The Vanguard guides complement AGSA’s long-serving gallery guides, and the program aims to make volunteering with the institution more attainable for younger people.

Lisa Slade

“We identified that we wanted to diversify the demographics for the guides,” Assistant Director of AGSA Lisa Slade says.

“You want your staff and your volunteers to be as demographically diverse as your audience.

“We have his incredible team of about 70 Gallery Guides. In order to do their job, they have to give up a year of their lives for training.

“It dawned on me a very long time ago that you can’t diversify your demography unless you change the rules of the game.”

Rather than a year-long training program canvassing the Gallery’s entire collection, Vanguards will be taught about ASGA’s contemporary art collection over the course of three months. The volunteering schedule also takes into account work and life responsibilities of people in early adulthood.

“The Art Gallery is so good with us, because we’re young people who work,” Kathryn says.

“It makes coming and doing the tours so much easier, in a way, because you don’t have to stress about, ‘Oh, I’m not doing enough.’ They actually just get it.”

The Art Gallery’s Gallery Guides and Vanguards

 

Oliver Reschke heard about the Vanguard program through his grandmother, who’s also a Gallery Guide, and like Kathryn, he leapt at the opportunity.
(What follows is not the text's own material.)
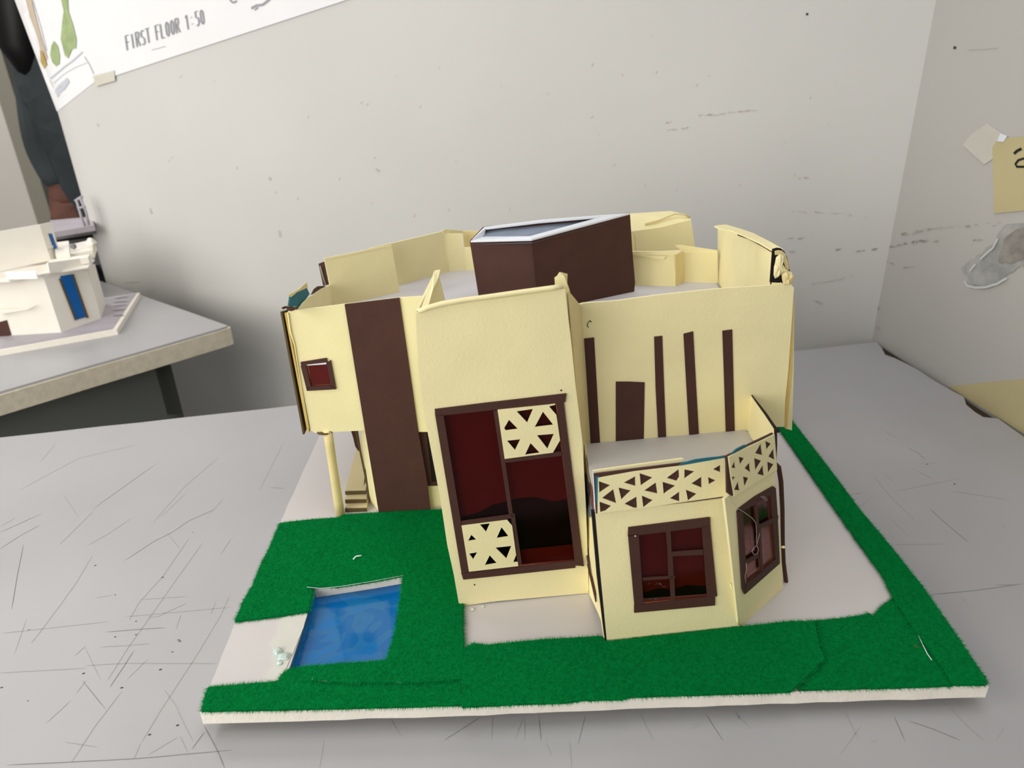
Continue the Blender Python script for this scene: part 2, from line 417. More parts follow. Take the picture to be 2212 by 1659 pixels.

For Oliver, the program was a great way to extend his knowledge, and being a Vanguard guide has allowed him to indulge in one of his favourite pastimes – talking about art.

“One of the things that really interested me about it was the fact that you can have conversations with people about art,” he says.

“That’s something that I always enjoyed about my visits as well – coming in with people and actually looking at a piece, discussing it.”

Oliver Reschke and Kathryn Ellison

 

The Vanguard program began in 2019 and Lisa says it has brought not only a new audience, but new perspectives into the 140-year-old institution.

“We really hope that it will [influence who is coming into AGSA], but we also hope that it will have an influence on the patterns of thinking and the lives and experiences of the existing audience,” Lisa says.

“I saw Oliver with a massive group of people in the last weekend of Tarnanthi, and I can imagine people seeing Oliver in the gallery as a guide and registering a sense of pleasant surprise, because you don’t fit the bill. And we don’t want a bill, to be honest. That’s the whole point of the program.”

For Kathryn, the Vanguard program is a unique opportunity to influence the way people not only experience contemporary art, but also AGSA itself.

“It is nice to have that influence, try to engage with people who are so scared of contemporary art,” she says. “Contemporary art can be so hard to connect with sometimes… so I think in a way, yes, we do bring our own perspective.”